The best-case scenario is an individual-level randomized control trial where you have a group of people, randomly divide them in two, show real ads to one group and “fake” ads to the second group, and then compare conversion between the two groups. These types of trials can be very difficult and expensive to perform (since you have to pay for the “fake” ads you’re showing to the control group), and for many channels they’re actually impossible (TV, podcast, and radio to name a few).

Geographic-Based Experiments: The Second Tier

In the next tier, you have other types of experiments you can run, like geo-lift tests. In these tests you perform a similar process except your two groups are groups of geographies instead of groups of individuals. In the US, people often do this at the DMA or state level. While these experiments are great, they’re generally not as precise because they’re not done at the individual level and you have to make stronger assumptions about the two geographies being comparable.

The issue with geo tests is that they’re not conducted at the same granular level, which means they could lack the sensitivity needed to detect smaller but impactful effects of marketing.

Finally, geo holdout tests simply don’t work as well for some channels. Podcasts and influencers for example are difficult (impossible?)  to test this way since it’s impossible to control where someone listens to them.

Geo holdout tests offer great insights and I strongly recommend brands to get accustomed to using them but it’s crucial to remember their limitations and refrain from seeing them as a silver bullet to measurement problems.

Before-And-After or Go-Dark Tests: The Third Tier

You can also do before-and-after tests where you are spending in a channel and then turn off spend or dramatically increase spend to see what happens and compare the results before and after the change. 

These tests are straightforward to implement and understand. You don’t need advanced technical knowledge or sophisticated software—just a clear timeline and reliable data. They’re also cost-effective and don’t require additional spend like creating “fake” ads or investing in new geographical regions.

We recently recommended that a customer turn off spend in a channel that made up 7% of their paid marketing program and we saw that their total revenue declined <1%, which was exactly in line with Recast’s model forecasts and estimates of channel performance.

However, these tests can only give you an estimate, and not a perfect one, of incrementality and require even stronger assumptions about generalizability.

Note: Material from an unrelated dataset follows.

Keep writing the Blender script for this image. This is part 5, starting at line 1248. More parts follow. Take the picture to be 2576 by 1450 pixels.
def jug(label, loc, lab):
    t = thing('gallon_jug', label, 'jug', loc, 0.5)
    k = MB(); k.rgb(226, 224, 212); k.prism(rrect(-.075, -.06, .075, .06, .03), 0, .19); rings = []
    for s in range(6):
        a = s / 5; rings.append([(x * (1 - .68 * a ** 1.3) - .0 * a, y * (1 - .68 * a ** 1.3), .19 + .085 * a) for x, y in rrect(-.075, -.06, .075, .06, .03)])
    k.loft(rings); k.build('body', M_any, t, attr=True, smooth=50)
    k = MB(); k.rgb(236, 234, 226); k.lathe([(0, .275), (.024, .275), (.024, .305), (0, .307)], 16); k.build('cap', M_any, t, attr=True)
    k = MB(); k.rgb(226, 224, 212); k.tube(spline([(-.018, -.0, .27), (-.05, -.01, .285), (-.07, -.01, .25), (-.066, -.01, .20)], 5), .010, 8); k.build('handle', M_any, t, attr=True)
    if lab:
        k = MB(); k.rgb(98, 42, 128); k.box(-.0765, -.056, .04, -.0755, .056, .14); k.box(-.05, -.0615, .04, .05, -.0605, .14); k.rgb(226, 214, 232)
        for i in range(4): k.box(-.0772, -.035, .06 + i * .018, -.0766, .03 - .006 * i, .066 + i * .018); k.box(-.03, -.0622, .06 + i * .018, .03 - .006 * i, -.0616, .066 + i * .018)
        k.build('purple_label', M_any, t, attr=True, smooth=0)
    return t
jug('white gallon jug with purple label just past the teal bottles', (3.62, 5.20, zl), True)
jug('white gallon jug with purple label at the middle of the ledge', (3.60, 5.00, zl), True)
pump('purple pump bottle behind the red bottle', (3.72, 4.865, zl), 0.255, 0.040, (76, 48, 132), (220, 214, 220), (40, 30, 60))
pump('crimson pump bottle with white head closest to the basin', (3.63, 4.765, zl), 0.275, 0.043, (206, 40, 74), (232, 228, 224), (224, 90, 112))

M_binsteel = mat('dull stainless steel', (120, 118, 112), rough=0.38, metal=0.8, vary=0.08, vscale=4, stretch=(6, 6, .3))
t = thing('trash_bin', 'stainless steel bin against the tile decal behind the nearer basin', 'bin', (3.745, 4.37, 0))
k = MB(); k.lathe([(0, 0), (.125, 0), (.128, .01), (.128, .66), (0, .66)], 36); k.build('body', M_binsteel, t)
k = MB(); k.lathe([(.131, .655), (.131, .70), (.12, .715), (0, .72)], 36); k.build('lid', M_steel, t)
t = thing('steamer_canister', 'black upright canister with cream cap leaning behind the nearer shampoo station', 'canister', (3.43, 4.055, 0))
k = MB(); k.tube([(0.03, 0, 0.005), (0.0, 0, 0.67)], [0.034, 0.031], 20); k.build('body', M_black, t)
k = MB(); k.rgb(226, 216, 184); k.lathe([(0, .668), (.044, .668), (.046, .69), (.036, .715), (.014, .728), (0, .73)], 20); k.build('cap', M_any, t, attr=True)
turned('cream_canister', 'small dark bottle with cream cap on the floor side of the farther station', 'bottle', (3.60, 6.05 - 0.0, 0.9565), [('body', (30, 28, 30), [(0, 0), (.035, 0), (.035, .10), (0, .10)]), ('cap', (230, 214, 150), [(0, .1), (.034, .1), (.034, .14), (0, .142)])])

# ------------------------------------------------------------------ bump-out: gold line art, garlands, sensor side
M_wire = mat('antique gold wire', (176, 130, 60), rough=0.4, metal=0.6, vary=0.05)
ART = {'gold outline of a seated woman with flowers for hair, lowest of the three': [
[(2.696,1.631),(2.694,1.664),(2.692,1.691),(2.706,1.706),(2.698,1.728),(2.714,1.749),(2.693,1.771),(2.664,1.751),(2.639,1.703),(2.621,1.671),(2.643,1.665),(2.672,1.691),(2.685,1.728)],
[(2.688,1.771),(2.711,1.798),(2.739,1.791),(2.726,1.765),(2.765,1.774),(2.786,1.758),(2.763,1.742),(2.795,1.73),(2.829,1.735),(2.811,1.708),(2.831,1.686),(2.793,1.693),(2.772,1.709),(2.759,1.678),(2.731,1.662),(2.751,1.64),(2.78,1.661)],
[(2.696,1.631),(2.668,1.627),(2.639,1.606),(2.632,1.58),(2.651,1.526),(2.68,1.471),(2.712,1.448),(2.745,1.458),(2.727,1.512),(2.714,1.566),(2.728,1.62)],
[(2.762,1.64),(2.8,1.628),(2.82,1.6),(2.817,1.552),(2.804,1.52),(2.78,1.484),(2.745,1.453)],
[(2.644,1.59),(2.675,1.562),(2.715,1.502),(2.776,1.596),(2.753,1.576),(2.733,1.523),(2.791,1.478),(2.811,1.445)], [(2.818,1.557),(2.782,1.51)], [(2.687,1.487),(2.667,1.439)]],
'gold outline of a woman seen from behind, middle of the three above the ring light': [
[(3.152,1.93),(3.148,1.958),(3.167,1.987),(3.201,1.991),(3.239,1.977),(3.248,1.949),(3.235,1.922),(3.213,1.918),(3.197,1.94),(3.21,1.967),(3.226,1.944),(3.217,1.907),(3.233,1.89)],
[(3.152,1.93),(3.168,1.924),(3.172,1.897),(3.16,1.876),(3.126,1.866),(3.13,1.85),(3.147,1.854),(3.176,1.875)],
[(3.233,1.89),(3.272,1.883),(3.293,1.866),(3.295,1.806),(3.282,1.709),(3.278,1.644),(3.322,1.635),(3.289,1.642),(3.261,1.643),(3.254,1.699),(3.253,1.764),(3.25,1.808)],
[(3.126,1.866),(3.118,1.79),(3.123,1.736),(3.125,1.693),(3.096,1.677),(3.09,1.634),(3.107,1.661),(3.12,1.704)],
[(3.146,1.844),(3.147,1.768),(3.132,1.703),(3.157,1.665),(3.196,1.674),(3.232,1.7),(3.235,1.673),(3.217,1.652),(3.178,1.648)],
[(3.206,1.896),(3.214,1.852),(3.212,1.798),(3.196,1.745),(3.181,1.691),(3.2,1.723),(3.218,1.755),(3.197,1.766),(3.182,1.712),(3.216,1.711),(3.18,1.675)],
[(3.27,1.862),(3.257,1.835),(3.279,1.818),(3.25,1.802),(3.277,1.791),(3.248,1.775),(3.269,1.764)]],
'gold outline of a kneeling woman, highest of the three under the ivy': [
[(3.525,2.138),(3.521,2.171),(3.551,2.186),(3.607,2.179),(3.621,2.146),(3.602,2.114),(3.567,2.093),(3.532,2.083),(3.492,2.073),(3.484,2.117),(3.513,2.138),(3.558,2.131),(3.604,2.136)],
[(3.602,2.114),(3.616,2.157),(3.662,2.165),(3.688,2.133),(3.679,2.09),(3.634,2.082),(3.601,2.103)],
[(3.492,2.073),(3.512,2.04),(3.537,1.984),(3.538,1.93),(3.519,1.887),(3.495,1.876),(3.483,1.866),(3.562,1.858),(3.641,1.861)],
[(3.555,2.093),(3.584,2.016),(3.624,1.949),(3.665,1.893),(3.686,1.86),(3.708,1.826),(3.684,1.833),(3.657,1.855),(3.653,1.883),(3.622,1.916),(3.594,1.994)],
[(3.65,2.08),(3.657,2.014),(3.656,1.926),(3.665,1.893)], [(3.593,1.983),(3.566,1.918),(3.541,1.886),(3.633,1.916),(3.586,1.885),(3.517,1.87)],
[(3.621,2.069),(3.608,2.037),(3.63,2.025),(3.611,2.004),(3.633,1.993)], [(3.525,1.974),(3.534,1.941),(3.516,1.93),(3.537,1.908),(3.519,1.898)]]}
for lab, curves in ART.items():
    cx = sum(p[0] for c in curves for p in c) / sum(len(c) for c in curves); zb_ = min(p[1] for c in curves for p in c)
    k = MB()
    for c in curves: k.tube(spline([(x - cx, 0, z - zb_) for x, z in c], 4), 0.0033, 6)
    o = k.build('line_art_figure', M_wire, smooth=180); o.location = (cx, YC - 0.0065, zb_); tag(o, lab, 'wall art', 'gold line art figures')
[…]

They also have a seasonality, industry trends, or other external events could skew results if not taken into consideration.

An easy first holdout test for your brand can be around brand search. Knowing whether brand search is incremental for your brand or not is often a question worth tens of thousands, hundreds of thousands, or millions of dollars. A great way to test this is through a go-dark experiment: ​​eBay, for example, paused brand search ads for 30% of their users, and found that the ads did not have a significant impact on sales, prompting a change in their marketing strategy.

Marketing Mix Modeling: Tying Everything Together

One of the strengths of marketing mix modeling is that it can help you tie all of these data points together while taking into account different levels of certainty you’ll get from each of these tests. Additionally, MMM can incorporate observational data to estimate how present-day performance might be drifting from point-in-time snapshots from experiments.

As MMM tries to find causal inference problems where there is no absolute benchmark for comparison, it is the testing phase that confirms whether the outcomes are correct. Therefore, the core issue is not merely running the model and obtaining results; rather, it’s validating the integrity of these results. 

Considering Quality and Uncertainty: A Guiding Principle

Whenever you’re measuring incrementality, make sure you consider the quality of the experiment, the associated uncertainty, and how you’re going to incorporate that data with other evidence you have in order to make forward-looking decisions. This can include other forms of evidence that fall into the last tier, such as surveys and digital tracking. These can provide directional evidence about what’s performing and what’s not, but they’re definitely in the bottom tier for getting evidence about the true incrementality of those marketing channels.

We also need to remember that every marketing experiment is a snapshot in time. A test run in February gives us key insights into how a channel performed during that time, but as we move further into the year, that test’s relevance goes down. Everything evolves – your business, the creatives you’re using, the marketing platforms, and even your competitors.

So, you need to consistently run these tests and experiments to create a virtuous cycle of better marketing performance and improved model accuracy.